Ever since the brutal gang rape and death of a 23-year-old in Delhi in December 2012, the country has agonized over the problem of sexual violence. But despite the protest marches and nationwide campaigning, many see a dearth of meaningful content in party manifestos when it comes to tackling the problem.

To help redress this, 70 independent civil-society activists have launched the so-called Womanifesto 2014, which sets out positions on female economic empowerment, female access to education and political representation, the faster administration of justice in cases of sexual violence, and better policing.

“Laws and government policies have improved, where voyeurism, stalking harassment are now specific crimes, but we need structured changes across the board,” explains Karuna Nundy, a Supreme Court lawyer who co-authored the six-point document.

According to Nundy, the promises that have been made on women so far are condescending and paternalistic — “as a sister or a daughter you will be protected, but it comes with certain conditions and also punishments when they are not met.”

She says that instead of “promising safety,” political leaders should be “guaranteeing freedoms” without moral conditions attached.

The Womanifesto movement has been knocking on the doors of different party offices with some success. The Aam Aadmi Party was the first to endorse all six points and Congress is the latest to incorporate the document into its own platform. Given its strong lead, Bharatiya Janata Party is a crucial next target.

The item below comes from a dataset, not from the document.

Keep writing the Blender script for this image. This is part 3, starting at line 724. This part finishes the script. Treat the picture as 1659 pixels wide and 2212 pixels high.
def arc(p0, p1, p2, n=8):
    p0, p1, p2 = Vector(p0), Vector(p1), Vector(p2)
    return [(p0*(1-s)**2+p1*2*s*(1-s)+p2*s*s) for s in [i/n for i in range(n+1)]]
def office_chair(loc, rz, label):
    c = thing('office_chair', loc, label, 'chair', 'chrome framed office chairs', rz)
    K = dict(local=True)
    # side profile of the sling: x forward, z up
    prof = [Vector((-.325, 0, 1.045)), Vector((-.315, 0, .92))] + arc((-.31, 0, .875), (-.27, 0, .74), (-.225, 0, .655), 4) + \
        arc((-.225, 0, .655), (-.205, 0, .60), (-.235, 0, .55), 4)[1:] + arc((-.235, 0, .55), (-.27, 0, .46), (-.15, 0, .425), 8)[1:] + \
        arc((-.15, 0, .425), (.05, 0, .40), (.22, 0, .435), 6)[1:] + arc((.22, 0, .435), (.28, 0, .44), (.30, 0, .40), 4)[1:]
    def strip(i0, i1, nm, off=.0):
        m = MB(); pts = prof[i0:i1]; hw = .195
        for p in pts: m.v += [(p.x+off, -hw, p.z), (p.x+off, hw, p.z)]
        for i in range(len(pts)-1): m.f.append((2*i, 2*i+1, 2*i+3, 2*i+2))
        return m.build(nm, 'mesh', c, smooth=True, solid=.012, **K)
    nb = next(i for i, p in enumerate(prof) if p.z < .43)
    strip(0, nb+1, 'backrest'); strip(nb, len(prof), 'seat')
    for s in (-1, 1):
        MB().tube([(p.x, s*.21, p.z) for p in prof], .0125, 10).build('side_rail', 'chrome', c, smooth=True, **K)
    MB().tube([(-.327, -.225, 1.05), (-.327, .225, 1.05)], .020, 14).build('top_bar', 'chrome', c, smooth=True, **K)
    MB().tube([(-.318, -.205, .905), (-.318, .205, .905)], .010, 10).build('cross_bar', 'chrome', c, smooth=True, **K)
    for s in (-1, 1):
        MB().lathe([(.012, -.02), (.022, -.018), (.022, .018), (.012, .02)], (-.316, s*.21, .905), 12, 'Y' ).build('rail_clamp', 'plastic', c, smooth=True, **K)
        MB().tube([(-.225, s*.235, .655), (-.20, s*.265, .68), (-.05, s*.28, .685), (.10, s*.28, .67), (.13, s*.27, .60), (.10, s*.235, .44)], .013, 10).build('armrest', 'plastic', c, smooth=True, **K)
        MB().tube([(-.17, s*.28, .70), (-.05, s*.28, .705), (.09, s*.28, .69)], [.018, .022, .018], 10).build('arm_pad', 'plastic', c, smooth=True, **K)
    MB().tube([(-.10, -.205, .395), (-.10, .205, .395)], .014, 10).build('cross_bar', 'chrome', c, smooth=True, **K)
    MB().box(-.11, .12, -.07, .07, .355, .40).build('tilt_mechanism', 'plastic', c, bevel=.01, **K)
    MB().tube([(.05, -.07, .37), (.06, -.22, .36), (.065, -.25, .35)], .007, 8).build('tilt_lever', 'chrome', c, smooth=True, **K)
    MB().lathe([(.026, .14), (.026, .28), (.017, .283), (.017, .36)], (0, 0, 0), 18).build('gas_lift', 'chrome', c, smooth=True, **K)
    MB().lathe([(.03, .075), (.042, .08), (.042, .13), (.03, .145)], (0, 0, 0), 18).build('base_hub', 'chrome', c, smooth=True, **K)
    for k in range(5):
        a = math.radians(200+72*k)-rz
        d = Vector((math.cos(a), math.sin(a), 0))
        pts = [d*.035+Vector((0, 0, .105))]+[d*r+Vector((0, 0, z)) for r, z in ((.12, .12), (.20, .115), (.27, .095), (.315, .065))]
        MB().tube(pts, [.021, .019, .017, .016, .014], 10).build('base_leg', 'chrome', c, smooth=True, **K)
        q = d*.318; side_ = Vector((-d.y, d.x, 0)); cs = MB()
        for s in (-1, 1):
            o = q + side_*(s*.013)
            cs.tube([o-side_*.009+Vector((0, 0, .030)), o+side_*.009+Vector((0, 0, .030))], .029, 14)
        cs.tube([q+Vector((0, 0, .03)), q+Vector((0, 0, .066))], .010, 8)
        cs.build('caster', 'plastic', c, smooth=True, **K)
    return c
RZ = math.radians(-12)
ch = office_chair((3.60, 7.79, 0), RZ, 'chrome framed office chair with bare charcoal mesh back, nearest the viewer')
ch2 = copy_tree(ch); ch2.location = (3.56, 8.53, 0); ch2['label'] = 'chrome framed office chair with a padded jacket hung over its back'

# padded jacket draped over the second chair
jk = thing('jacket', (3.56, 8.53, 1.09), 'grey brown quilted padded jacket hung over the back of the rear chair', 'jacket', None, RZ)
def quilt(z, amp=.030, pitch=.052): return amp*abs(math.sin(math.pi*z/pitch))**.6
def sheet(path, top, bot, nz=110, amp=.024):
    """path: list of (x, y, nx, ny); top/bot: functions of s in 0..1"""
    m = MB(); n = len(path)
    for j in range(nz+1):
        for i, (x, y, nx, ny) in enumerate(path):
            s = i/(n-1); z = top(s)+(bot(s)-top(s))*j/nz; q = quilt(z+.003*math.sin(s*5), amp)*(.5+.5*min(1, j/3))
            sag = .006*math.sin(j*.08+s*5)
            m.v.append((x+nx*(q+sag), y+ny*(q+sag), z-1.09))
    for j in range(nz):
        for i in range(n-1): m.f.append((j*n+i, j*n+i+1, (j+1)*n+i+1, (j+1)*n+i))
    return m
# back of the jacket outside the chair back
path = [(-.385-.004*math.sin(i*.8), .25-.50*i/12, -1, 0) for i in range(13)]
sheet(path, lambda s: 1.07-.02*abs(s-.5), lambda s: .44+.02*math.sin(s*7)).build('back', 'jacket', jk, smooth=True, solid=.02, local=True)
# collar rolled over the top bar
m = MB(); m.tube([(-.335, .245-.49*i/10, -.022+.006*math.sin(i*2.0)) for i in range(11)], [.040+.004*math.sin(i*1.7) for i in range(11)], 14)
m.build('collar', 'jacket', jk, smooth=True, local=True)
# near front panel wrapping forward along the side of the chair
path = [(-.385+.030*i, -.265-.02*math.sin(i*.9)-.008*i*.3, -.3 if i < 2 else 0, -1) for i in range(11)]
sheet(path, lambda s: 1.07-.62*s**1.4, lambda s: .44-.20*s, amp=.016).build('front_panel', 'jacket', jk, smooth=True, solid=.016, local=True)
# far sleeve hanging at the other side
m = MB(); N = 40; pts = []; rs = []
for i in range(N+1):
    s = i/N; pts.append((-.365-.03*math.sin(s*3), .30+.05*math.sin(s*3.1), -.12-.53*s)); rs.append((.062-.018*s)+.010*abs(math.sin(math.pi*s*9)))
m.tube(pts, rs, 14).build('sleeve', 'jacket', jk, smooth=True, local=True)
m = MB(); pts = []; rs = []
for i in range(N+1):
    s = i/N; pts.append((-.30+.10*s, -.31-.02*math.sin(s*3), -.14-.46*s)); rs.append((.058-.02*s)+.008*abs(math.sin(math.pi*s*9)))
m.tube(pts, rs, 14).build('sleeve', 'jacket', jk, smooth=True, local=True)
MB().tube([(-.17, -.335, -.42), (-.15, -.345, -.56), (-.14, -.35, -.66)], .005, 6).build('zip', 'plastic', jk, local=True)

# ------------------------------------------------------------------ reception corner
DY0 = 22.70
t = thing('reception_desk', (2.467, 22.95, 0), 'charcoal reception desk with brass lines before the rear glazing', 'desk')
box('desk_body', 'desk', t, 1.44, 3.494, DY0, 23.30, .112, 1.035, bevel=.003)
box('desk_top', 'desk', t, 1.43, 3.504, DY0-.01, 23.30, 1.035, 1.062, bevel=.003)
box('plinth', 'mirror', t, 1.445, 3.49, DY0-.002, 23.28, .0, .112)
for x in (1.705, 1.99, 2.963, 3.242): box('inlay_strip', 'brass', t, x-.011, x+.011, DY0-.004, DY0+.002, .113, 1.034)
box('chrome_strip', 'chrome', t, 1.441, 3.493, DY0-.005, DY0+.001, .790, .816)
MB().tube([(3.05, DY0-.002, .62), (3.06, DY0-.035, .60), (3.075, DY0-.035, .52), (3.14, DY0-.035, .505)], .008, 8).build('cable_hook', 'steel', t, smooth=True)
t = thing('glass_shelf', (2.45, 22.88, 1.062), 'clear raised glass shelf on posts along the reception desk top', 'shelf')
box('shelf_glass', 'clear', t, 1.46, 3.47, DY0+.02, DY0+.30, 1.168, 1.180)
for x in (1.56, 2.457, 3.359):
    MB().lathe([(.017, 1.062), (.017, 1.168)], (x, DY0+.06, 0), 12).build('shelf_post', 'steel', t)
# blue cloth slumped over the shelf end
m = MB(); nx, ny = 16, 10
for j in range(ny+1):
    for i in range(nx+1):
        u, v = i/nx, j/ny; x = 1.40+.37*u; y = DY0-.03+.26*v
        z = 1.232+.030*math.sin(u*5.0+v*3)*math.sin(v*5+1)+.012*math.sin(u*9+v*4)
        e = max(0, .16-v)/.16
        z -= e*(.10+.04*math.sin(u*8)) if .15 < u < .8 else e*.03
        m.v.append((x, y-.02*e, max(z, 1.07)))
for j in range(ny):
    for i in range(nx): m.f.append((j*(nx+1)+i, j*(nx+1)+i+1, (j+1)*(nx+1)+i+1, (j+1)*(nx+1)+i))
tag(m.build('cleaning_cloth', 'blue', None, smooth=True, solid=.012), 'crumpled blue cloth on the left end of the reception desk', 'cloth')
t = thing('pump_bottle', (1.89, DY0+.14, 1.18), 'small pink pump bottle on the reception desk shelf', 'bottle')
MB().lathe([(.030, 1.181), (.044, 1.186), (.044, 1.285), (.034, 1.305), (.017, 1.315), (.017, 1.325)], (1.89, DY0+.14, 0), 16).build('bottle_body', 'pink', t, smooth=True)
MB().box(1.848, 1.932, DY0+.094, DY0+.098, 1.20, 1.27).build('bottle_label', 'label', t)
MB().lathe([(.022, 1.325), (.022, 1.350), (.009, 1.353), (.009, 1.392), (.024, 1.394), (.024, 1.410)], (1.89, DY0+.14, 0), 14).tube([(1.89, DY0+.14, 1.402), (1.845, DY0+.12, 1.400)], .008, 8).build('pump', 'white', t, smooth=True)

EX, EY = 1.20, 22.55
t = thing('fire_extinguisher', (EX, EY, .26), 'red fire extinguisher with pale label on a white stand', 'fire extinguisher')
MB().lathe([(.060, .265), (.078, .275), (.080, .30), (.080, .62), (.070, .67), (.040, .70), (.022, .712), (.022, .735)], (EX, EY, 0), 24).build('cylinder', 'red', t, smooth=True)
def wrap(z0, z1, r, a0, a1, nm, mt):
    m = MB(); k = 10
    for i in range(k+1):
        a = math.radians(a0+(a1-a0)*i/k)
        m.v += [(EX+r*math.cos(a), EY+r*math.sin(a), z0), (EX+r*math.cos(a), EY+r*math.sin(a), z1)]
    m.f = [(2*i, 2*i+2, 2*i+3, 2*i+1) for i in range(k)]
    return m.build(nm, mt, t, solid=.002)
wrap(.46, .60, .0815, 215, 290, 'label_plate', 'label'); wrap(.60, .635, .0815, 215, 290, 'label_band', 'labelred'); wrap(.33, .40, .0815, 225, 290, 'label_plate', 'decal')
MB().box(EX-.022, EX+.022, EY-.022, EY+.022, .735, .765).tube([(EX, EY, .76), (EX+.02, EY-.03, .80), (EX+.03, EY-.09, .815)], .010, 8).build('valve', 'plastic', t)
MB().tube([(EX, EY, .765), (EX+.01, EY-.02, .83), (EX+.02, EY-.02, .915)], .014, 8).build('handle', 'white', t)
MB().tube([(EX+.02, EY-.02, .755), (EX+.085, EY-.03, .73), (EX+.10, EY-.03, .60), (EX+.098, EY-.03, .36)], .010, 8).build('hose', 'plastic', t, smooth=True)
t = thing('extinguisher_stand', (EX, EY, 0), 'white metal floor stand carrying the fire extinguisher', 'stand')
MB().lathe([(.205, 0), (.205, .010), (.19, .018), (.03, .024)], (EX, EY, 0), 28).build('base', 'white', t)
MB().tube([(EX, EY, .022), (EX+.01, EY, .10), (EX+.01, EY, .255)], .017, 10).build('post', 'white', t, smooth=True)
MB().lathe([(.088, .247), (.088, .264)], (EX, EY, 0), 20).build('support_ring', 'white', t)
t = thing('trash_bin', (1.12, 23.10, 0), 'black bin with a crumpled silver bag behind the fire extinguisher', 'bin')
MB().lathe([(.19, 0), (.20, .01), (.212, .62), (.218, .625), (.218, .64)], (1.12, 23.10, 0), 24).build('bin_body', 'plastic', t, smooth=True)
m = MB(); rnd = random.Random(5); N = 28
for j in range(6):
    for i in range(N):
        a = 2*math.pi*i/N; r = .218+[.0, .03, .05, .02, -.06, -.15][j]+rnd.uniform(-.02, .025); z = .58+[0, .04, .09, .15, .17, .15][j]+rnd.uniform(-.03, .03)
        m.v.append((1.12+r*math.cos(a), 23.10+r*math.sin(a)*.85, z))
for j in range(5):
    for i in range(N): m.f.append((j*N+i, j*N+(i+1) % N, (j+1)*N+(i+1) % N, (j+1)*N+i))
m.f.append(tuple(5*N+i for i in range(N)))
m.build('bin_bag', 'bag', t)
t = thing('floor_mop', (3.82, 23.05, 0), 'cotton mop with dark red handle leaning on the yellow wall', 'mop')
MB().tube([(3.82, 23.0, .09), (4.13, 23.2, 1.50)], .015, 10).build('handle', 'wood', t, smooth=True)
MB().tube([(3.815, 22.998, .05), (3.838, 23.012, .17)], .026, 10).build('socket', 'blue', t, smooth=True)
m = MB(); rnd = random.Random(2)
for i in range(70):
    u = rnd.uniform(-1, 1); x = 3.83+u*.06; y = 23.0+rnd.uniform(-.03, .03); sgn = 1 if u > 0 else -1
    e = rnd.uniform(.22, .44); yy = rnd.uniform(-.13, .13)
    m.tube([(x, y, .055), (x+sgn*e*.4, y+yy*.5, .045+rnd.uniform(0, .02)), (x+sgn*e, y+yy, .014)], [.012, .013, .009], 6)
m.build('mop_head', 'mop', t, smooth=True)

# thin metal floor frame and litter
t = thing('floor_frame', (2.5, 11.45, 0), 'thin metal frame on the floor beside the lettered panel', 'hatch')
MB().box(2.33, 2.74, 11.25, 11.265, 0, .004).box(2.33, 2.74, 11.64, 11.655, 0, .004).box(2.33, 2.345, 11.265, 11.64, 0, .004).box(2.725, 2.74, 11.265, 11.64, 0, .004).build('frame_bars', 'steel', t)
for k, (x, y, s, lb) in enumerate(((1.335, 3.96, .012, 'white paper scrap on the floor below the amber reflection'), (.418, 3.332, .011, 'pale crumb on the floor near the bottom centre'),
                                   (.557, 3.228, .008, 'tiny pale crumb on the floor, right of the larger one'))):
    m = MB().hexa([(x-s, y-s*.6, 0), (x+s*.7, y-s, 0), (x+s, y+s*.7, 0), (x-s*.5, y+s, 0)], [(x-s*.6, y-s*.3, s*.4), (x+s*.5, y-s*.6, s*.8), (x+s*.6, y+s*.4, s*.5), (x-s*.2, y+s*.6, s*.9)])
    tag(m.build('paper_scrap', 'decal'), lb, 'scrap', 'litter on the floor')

“There are a few vague commitments on their manifesto, very thin on the ground and ad hoc,” points out Nundy.

Because women make up 49% of the electorate, the Womanifesto group is also attempting to mobilize female voters at all levels. They contend that if Indian women across the board came together on the issue of gender rights, they would constitute an extremely powerful block — one that could hold politicians to account.

“If this [document] were to become the common minimum program for any government that came to power and for the electorate that holds them accountable, we would have achieved success,” says Nundy.